====== MATERIAL PROVIDED

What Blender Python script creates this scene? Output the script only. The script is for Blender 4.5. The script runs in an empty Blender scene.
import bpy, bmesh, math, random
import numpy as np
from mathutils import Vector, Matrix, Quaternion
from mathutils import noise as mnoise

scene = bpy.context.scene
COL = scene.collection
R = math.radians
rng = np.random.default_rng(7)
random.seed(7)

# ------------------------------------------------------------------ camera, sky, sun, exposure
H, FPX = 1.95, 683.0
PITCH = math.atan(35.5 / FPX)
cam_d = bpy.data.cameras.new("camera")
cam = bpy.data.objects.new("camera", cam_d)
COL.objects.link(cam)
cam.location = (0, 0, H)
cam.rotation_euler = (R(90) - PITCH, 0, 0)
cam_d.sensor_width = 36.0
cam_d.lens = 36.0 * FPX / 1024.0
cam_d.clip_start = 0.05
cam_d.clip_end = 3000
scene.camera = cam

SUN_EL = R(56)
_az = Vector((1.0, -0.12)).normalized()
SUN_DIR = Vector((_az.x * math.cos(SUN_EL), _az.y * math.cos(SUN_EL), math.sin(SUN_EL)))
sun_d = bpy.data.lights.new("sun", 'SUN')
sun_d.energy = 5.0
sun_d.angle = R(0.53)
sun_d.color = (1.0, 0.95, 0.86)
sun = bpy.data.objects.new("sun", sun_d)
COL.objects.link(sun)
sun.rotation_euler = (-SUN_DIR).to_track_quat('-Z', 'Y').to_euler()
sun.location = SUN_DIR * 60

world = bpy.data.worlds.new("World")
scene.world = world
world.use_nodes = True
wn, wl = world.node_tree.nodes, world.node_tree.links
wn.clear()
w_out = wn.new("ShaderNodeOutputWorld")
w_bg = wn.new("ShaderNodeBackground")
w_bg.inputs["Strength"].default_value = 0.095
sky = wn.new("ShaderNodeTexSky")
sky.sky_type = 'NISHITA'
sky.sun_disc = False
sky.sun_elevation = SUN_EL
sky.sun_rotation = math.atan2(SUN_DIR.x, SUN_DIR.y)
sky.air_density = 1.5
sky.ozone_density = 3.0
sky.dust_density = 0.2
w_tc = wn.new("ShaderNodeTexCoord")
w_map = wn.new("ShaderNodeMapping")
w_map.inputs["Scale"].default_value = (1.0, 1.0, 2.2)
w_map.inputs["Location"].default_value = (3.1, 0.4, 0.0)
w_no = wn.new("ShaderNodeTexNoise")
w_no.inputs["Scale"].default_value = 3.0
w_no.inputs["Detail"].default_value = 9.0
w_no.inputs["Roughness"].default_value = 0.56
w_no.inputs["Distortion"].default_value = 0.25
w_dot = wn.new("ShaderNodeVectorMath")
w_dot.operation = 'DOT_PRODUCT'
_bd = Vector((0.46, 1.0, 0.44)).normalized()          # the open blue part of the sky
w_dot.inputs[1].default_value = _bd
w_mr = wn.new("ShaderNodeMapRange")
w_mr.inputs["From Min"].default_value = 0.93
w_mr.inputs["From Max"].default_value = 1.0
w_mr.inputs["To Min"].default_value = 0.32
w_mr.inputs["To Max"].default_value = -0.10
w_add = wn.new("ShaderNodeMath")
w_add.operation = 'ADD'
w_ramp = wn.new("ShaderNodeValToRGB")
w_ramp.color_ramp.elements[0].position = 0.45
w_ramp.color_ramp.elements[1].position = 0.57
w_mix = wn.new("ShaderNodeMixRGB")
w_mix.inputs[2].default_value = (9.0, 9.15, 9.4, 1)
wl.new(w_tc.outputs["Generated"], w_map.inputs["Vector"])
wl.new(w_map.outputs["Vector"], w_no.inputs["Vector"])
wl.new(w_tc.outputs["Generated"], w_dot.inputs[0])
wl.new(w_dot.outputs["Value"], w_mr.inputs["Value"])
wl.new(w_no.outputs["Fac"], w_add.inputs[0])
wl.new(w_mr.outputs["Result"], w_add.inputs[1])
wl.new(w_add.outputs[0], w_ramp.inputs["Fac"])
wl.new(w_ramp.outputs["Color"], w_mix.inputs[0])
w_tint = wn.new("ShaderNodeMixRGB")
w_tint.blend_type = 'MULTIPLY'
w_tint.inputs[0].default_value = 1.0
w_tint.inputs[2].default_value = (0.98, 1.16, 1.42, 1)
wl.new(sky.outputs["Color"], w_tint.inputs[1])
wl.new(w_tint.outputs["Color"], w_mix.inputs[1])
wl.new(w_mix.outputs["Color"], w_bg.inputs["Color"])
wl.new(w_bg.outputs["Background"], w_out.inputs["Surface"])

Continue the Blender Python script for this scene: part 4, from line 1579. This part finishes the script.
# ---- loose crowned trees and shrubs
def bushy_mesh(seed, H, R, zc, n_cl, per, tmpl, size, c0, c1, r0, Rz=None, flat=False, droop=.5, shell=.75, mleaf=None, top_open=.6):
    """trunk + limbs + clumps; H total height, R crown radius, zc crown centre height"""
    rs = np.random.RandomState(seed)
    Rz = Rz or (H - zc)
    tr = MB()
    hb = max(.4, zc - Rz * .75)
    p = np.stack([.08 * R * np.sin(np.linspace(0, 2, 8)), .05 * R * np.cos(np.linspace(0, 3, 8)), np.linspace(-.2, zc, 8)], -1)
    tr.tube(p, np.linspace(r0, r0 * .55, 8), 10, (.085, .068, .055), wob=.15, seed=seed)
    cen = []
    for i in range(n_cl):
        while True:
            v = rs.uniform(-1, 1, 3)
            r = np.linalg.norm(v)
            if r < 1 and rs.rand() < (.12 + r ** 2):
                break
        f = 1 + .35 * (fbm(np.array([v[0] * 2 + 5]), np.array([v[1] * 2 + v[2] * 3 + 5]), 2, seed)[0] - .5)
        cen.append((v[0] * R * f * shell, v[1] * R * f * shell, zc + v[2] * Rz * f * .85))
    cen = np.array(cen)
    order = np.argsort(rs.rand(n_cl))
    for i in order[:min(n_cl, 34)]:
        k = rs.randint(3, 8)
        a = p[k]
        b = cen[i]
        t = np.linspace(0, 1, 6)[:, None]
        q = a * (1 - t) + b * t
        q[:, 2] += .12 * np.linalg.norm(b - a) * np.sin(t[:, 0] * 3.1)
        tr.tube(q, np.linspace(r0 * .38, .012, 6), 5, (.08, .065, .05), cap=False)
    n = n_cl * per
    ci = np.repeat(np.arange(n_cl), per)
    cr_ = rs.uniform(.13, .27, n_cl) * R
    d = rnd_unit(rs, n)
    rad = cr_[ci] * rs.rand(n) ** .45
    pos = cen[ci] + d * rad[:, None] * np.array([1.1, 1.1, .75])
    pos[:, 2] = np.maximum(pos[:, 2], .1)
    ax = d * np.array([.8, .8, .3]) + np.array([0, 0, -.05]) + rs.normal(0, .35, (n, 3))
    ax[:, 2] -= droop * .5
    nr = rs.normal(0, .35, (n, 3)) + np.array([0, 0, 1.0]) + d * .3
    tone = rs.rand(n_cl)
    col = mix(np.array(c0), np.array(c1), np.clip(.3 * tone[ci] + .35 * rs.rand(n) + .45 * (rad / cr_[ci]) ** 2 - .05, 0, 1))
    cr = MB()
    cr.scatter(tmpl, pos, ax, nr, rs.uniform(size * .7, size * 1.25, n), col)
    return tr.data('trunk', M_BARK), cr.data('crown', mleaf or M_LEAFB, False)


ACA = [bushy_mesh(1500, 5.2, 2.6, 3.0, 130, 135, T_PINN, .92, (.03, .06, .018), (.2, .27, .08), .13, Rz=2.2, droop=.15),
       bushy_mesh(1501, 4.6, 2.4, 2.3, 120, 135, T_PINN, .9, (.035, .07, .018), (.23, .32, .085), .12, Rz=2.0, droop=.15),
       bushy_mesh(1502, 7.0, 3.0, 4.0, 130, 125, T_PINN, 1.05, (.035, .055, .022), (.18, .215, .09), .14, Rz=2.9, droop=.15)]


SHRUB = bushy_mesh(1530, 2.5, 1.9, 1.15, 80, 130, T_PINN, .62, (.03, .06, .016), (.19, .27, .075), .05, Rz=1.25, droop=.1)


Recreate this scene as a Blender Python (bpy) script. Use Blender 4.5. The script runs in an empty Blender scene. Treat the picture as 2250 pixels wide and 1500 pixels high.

============

DO THIS: Repeat word for word every line from the one that holds "(.18, .215, .09), .14, Rz=2.9, droop=.15)]" to the end. Both ends count.

EXERCISE RESULT:
       bushy_mesh(1502, 7.0, 3.0, 4.0, 130, 125, T_PINN, 1.05, (.035, .055, .022), (.18, .215, .09), .14, Rz=2.9, droop=.15)]


SHRUB = bushy_mesh(1530, 2.5, 1.9, 1.15, 80, 130, T_PINN, .62, (.03, .06, .016), (.19, .27, .075), .05, Rz=1.25, droop=.1)


Recreate this scene as a Blender Python (bpy) script. Use Blender 4.5. The script runs in an empty Blender scene. Treat the picture as 2250 pixels wide and 1500 pixels high.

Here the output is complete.